When you spend your time taking meds, going to appointments, scouring sperm banks for possible donors, taking you temperature, reducing your caffeine intake, searching the internet for ladies on the same schedule and/or med protocol as you, and over analyzing every little 'twinge' you feel for the two week wait it kinda fills your day.  Forget being a model employee, you're lucky to get thru infertility treatments with a job.  I work in a creative field and I'm barely meeting deadlines much less producing anything inspired.  So, when circumstances make you take a break, even for a couple weeks you suddenly find yourself with a lot of time on your hands.  Stress makes me clean and infertility treatments made us poor so filling my day with an already clean house and not a lot of spending money has been interesting.

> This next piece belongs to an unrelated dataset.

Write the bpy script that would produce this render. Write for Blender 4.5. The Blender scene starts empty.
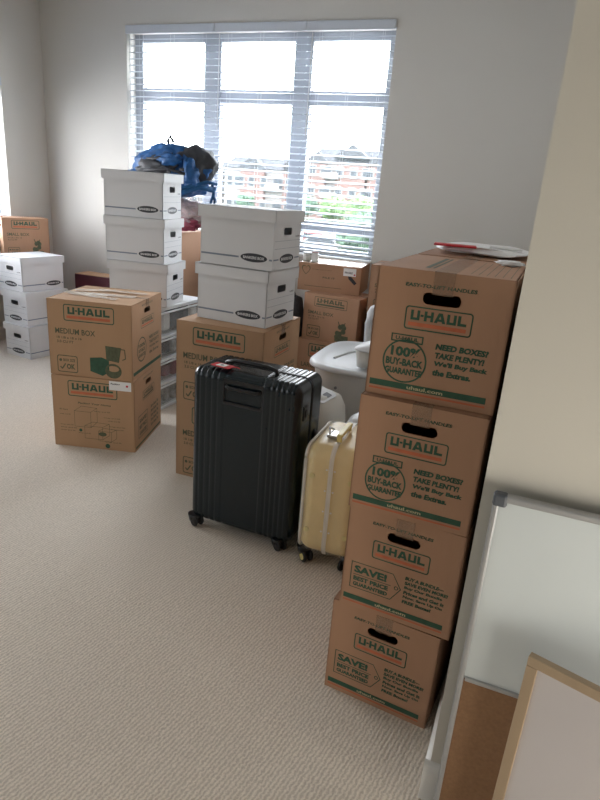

I now have the most highly organized closet on the block.  When I wasn't spending all our money on infertility I was spending it on clothes, shoes and purses.  All these things are now organized in a way deserving of them and I'm proud.  Shoes, stored neatly in their boxes sorted by knee high boots, booties, closed toed heels, sandals, open toed heels and flats.  Shirts sorted by both color and sleeve length, pants by color, capris by color, skirts by color and dresses by, you guessed it, color.  Sweaters are neatly folded and sorted on the shelf above the hanging shirts.  Purses organized by style and color on the shelf above the pants.  Bookends help keep the slouchier bags standing.  For the big hobo style bags I purchased hooks that DH swears he's going to attach to the wall sometime today for them to hang from.
Who knew organizing the clothes that stress eating and fertility drugs made too small could bring me so much joy.